Outstanding monies owed to the Kablan are linked to the Madad T’sumot HaB’niya – מדד תשומות הבניה – Cost of Building Index and therefore the amount you owe to the Kablan can/will increase based on changes in the Madad.

The Bank will require an appraisal by a licensed Shamai – שמאי – appraiser and the mortgage will be for the lower amount between the appraisal and contract price.

For example:
A house is selling for 2 million shekels and the potential buyer is requesting a 50% mortgage (1 million). If the house is only appraised at 1.8 million, the potential buyer would be granted a 900,000 mortgage as opposed to the 1,000,000 they requested and therefore would have to cover a shortfall of 100,000 shekels.

Mortgage Benefits for Olim

The Misrad HaBinui Ve’Ha’Shikun – משרד הבינוי והשיכון – Ministry of Construction and Housing runs a program that provides eligible Olim with a supplementary mortgage to help pay for the purchase of a home. This loan is called a Mashkanta LeZaka’im – משכנתא לזכאים – eligibility mortgage.

In order to be eligible for the Mashkanta LeZaka’im, an Oleh needs to apply and receive it within 15 years of their Aliyah date. A married couple with or without children, a single parent, or a single Oleh over 21 years old are entitled to a Mashkanta LeZaka’im if they have not owned an apartment in Israel within the last 10 years of their application.

The first step is to apply for a Teudat Zakaut – תעודת זכאות – Zakaut certificate which is necessary to begin the Mashkanta LeZaka’im application process. Both of these procedures are handled by the following Israeli Banks:

  • Bank Discount
  • Bank HaPo’alim
  • Bank of Jerusalem
  • Bank Leumi
  • Bank Mizrahi Tefahot
  • First International Bank
  • Mercantile Bank

It is important to note that the Mashkanta LeZaka’im is only supplemental and you will probably need to apply for a regular mortgage as well, given that the Mashkanta LeZaka’im is limited to how much it can provide, based on various factors which are assigned Nekudot – נקודות – points.
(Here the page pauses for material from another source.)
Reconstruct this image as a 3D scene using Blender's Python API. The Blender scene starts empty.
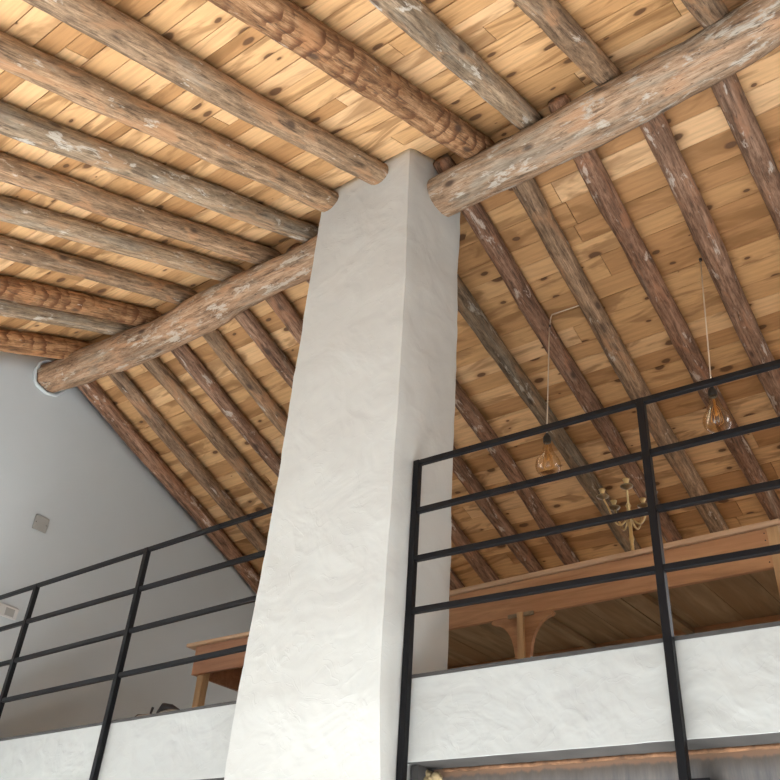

The various factors are as follows:

  • Number of years in Israel
  • Family status
  • Single parent status
  • Age
  • Disability
  • Military service
  • Buying in an area where the government has assigned additional benefits

The maximum amount of a Mashkanta LeZaka’im is 300,000 NIS with an average given between 100,000 – 200,000 nis. The actual amount you can receive can only be determined as part of your application at one of the banks listed above and the number of points received can vary significantly from one Oleh to another. 
The same banks can also offer you a regular mortgage which you might need to help pay for the bulk of the home price and the application process usually occurs simultaneously with your Zakaut application.

Note: You can have your Teudat Zakaut transferred from one bank to one of the other banks if you decide to get a mortgage from them as well.

For the Mashkanta LeZaka’im, the Oleh can choose various payback terms, ranging from 5-10 years and 10,15,20,25 and 30-year mortgages.
What makes the Mashkanta LeZaka’im different from a regular one is that it features below-market interest rates and does not have an early payment penalty. In addition, is only available with a fixed rate, linked to the Madad and adjustable interest rates or non-inflation-linked interest rates are not an option.